L’esito della manovra politica, però, è chiaro. Ed è riassunto bene da Sandro Ruotolo, storico inviato Rai, oggi responsabile del Partito democratico per l’informazione. «Da oggi siamo meno liberi – dice –. Con l'approvazione alla Camera della legge cosiddetta bavaglio, l'informazione nel nostro Paese è meno libera. La maggioranza più di destra che il nostro Paese abbia conosciuto dal dopoguerra ha deciso che la cronaca giudiziaria non va raccontata all'opinione pubblica. È vero, i processi non si fanno nelle piazze, ma nei tribunali. Ma decidere di vietare la pubblicazione degli integrali o degli stralci delle ordinanze cautelari fino alla conclusione delle indagini preliminari o all'udienza preliminare significa negare all'opinione pubblica il diritto di essere informata su temi come la lotta alla corruzione e la lotta alla mafia. I tempi del processo penale sono lunghi. La conclusione delle indagini preliminari può voler dire anche un anno, un anno e mezzo dal giorno dell'arresto. Fatti di interesse pubblico, una volta licenziata la legge, saranno così negati all'opinione pubblica. Conosceremo le malefatte dei colletti bianchi solo attraverso comunicati ufficiali: questa si chiama censura».

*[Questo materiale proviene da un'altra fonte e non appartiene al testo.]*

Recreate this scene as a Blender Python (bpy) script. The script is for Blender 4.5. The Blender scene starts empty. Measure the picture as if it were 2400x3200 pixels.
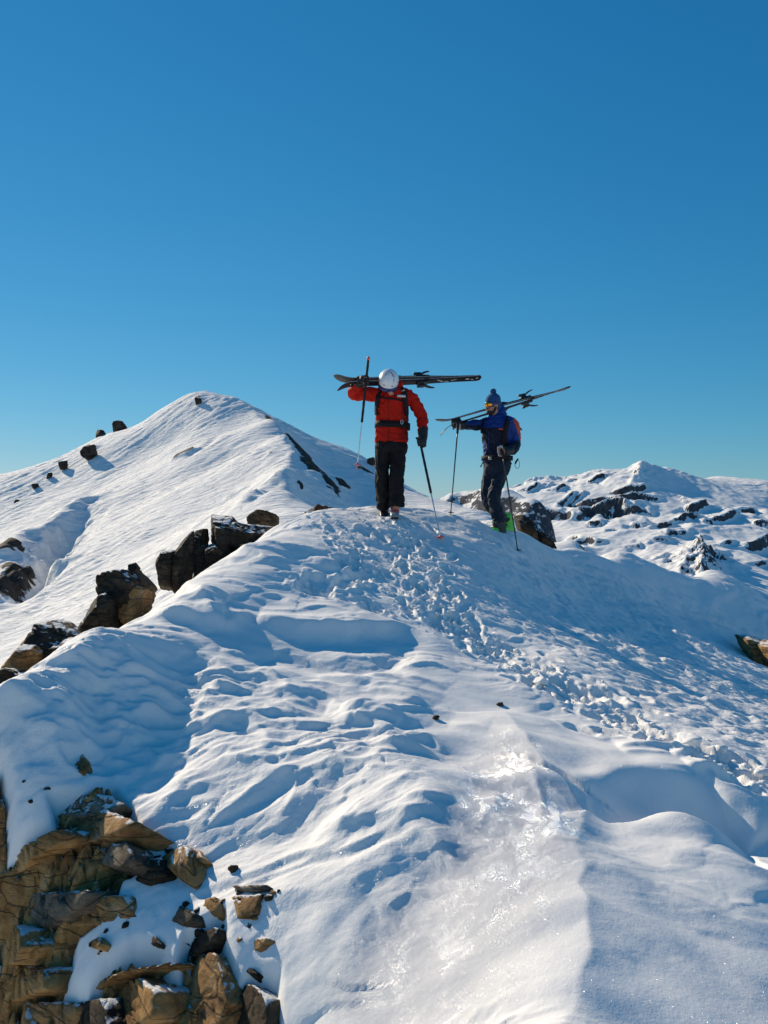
import bpy, bmesh, math, random, time
import numpy as np
from mathutils import Vector, Matrix
R = math.radians
SC = bpy.context.scene
COL = SC.collection

# ------------------------------------------------------------------ camera
FPX = 2589.0                                  # focal length in photo pixels (2400 x 3200)
cam_d = bpy.data.cameras.new('camera')
cam_d.sensor_fit = 'VERTICAL'; cam_d.sensor_height = 36.0
cam_d.lens = 36.0 * FPX / 3200.0
cam_d.clip_start = 0.05; cam_d.clip_end = 60000
cam = bpy.data.objects.new('camera', cam_d); COL.objects.link(cam)
cam.location = (0, 0, 0); cam.rotation_euler = (R(90), 0, 0)
SC.camera = cam

# ------------------------------------------------------------------ sky and sun
SUN_AZ, SUN_EL = -43.0, 27.8                 # degrees left of straight ahead, above the horizon
w = bpy.data.worlds.new('World'); SC.world = w; w.use_nodes = True
nt = w.node_tree; nt.nodes.clear()
sky = nt.nodes.new('ShaderNodeTexSky'); sky.sky_type = 'NISHITA'; sky.sun_disc = False
sky.sun_elevation = R(SUN_EL); sky.sun_rotation = R(SUN_AZ)
sky.altitude = 0; sky.air_density = 1.0; sky.dust_density = 0.0; sky.ozone_density = 1.0
sp = nt.nodes.new('ShaderNodeSeparateColor'); cb = nt.nodes.new('ShaderNodeCombineColor')
bg = nt.nodes.new('ShaderNodeBackground'); bg.inputs['Strength'].default_value = 0.096
wo = nt.nodes.new('ShaderNodeOutputWorld')
nt.links.new(sky.outputs[0], sp.inputs[0])
for i, (k, pw) in enumerate(((.1001, 1.55), (.875, .80), (1.76, .63))):      # film response: deep mountain blue
    m1 = nt.nodes.new('ShaderNodeMath'); m1.operation = 'POWER'; m1.inputs[1].default_value = pw
    m2 = nt.nodes.new('ShaderNodeMath'); m2.operation = 'MULTIPLY'; m2.inputs[1].default_value = k
    nt.links.new(sp.outputs[i], m1.inputs[0]); nt.links.new(m1.outputs[0], m2.inputs[0]); nt.links.new(m2.outputs[0], cb.inputs[i])
nt.links.new(cb.outputs[0], bg.inputs['Color']); nt.links.new(bg.outputs[0], wo.inputs[0])
sun_d = bpy.data.lights.new('sun', 'SUN'); sun_d.energy = 5.0; sun_d.angle = R(0.53); sun_d.color = (1.0, 0.86, 0.66)
sun = bpy.data.objects.new('sun', sun_d); COL.objects.link(sun)
LSUN = Vector((math.sin(R(SUN_AZ))*math.cos(R(SUN_EL)), math.cos(R(SUN_AZ))*math.cos(R(SUN_EL)), math.sin(R(SUN_EL))))
sun.rotation_euler = LSUN.to_track_quat('Z', 'Y').to_euler()
sun.location = LSUN * 50
vs = SC.view_settings
vs.view_transform = 'Standard'; vs.look = 'None'; vs.gamma = 1.0; vs.exposure = 0.0; vs.use_curve_mapping = False
SC.cycles.use_denoising = True
try: SC.cycles.denoiser = 'OPENIMAGEDENOISE'
except Exception: pass
SC.cycles.max_bounces = 6; SC.cycles.diffuse_bounces = 3; SC.cycles.glossy_bounces = 2
SC.cycles.sample_clamp_indirect = 6.0

# ------------------------------------------------------------------ helpers: noise, spline surfaces, meshes
_rng = np.random.RandomState(7)
PERM = np.tile(_rng.permutation(512), 3).astype(np.int32)
_ang = np.linspace(0, 2*np.pi, 512, endpoint=False)
GX = np.cos(_ang).astype(np.float32); GY = np.sin(_ang).astype(np.float32)
_g3 = _rng.randn(512, 3); _g3 /= np.linalg.norm(_g3, axis=1)[:, None]
G3 = _g3.astype(np.float32)
def fade(t): return t*t*t*(t*(t*6-15)+10)
def pn2(x, y, seed=0):
    x = np.asarray(x, np.float32) + seed*17.37; y = np.asarray(y, np.float32) + seed*9.71
    xf = np.floor(x); yf = np.floor(y)
    xi = xf.astype(np.int32) & 511; yi = yf.astype(np.int32) & 511
    fx = x-xf; fy = y-yf; u = fade(fx); v = fade(fy)
    x1 = (xi+1) & 511; y1 = (yi+1) & 511
    a = PERM[PERM[xi]+yi]; b = PERM[PERM[x1]+yi]; c = PERM[PERM[xi]+y1]; d = PERM[PERM[x1]+y1]
    n00 = GX[a]*fx+GY[a]*fy; n10 = GX[b]*(fx-1)+GY[b]*fy
    n01 = GX[c]*fx+GY[c]*(fy-1); n11 = GX[d]*(fx-1)+GY[d]*(fy-1)
    return 1.4*((n00*(1-u)+n10*u)*(1-v) + (n01*(1-u)+n11*u)*v)
def pn3(p, seed=0):
    p = np.asarray(p, np.float32) + np.array([seed*3.17, seed*7.91, seed*5.33], np.float32)
    f = np.floor(p); i = f.astype(np.int32) & 511; q = p-f; w3 = fade(q)
    out = 0
    for dx in (0, 1):
        wx = w3[:, 0] if dx else 1-w3[:, 0]
        for dy in (0, 1):
            wy = w3[:, 1] if dy else 1-w3[:, 1]
            for dz in (0, 1):
                wz = w3[:, 2] if dz else 1-w3[:, 2]
                h = PERM[PERM[PERM[(i[:, 0]+dx) & 511] + ((i[:, 1]+dy) & 511)] + ((i[:, 2]+dz) & 511)]
                g = G3[h]
                out = out + wx*wy*wz*(g[:, 0]*(q[:, 0]-dx)+g[:, 1]*(q[:, 1]-dy)+g[:, 2]*(q[:, 2]-dz))
    return 1.5*out
def fbm2(x, y, o=4, seed=0, g=.5, l=2.03):
    s = 0; a = 1.0
    for k in range(o):
        s = s + a*pn2(x, y, seed+k*3); a *= g; x = x*l+.37; y = y*l-.71
    return s
def ridged2(x, y, o=4, seed=0, g=.5, l=2.07):
    s = 0; a = 1.0; t = 0
    for k in range(o):
        s = s + a*(1-np.abs(pn2(x, y, seed+k*5))*1.6); t += a; a *= g; x = x*l+.37; y = y*l-.71
    return s/t
def fbm3(p, o=4, seed=0, g=.5, l=2.1):
    s = 0; a = 1.0
    for k in range(o):
        s = s + a*pn3(p, seed+k*3); a *= g; p = p*l
    return s
def sst(a, b, x):
    t = np.clip((x-a)/(b-a), 0, 1); return t*t*(3-2*t)

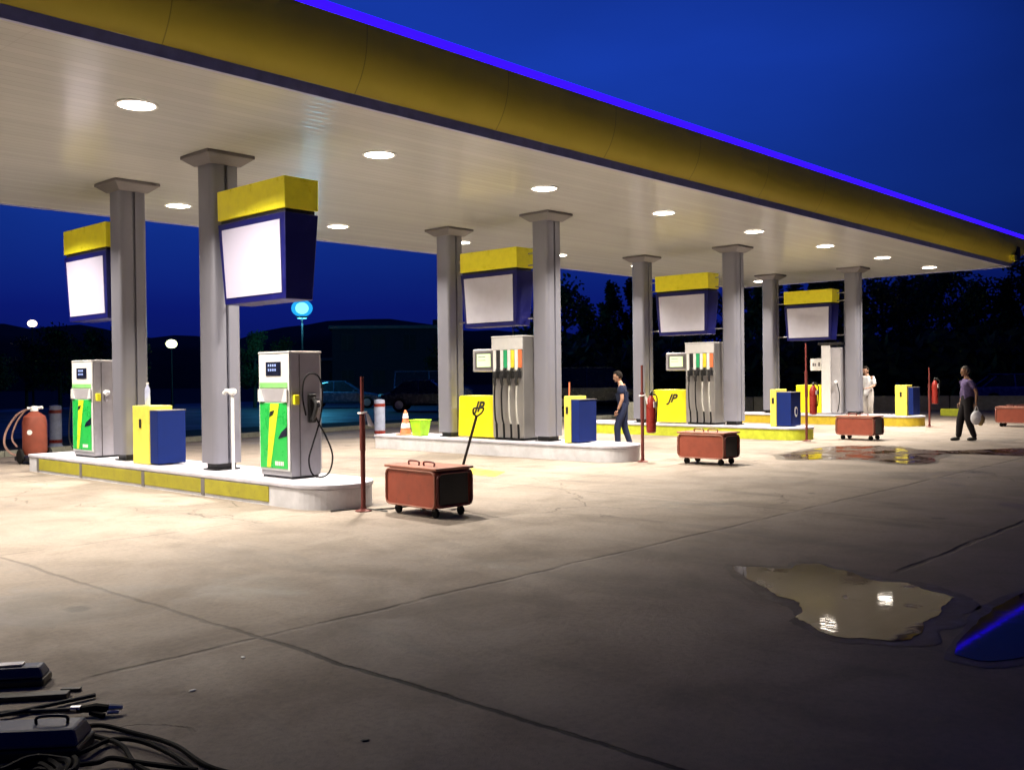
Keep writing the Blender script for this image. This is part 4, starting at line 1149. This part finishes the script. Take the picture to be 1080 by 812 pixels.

L’Odg della Lombardia: «Così si agevola il ricorso a fonti meno affidabili»
Un commento preoccupato arriva anche dall’Ordine dei giornalisti della Lombardia, che parla di «provvedimento triste e controproducente. Nel senso che rende più difficile raggiungere gli obiettivi che si propone. La nuova formulazione dell'articolo 114 del Codice di procedura penale, approvata dalla Camera, nega il principio di presunzione di innocenza e mette in difficoltà la possibilità di fare giornalismo corretto». Il Consiglio lombardo considera il provvedimento «l’ennesima legge bavaglio che otterrà risultati opposti a quelli che si propone. È molto triste, infatti, che sia la segretezza delle decisioni delle Procure - uno dei poteri più incisivi, perché può limitare la libertà personale - a essere chiamata a tutelare un principio di grande civiltà giuridica, che richiede invece di essere portato fuori delle aule dei tribunali, ma nell'assoluta trasparenza delle decisioni prese dalla magistratura e delle loro motivazioni - si legge nel comunicato -. Soprattutto la norma, che non può certo comprimere il diritto di informare sui fatti, tutelato dall'intero ordinamento giuridico in varie forme, rende più difficile attingere le informazioni a fonti affidabili, aprendo la porta invece alle fonti più spregiudicate, interessate a dare una versione solo frammentaria di quanto sta accadendo, senza che i giornalisti abbiano la possibilità - dall'analisi degli atti giuridici nella loro interezza - di farsi un quadro preciso di quanto stia accadendo».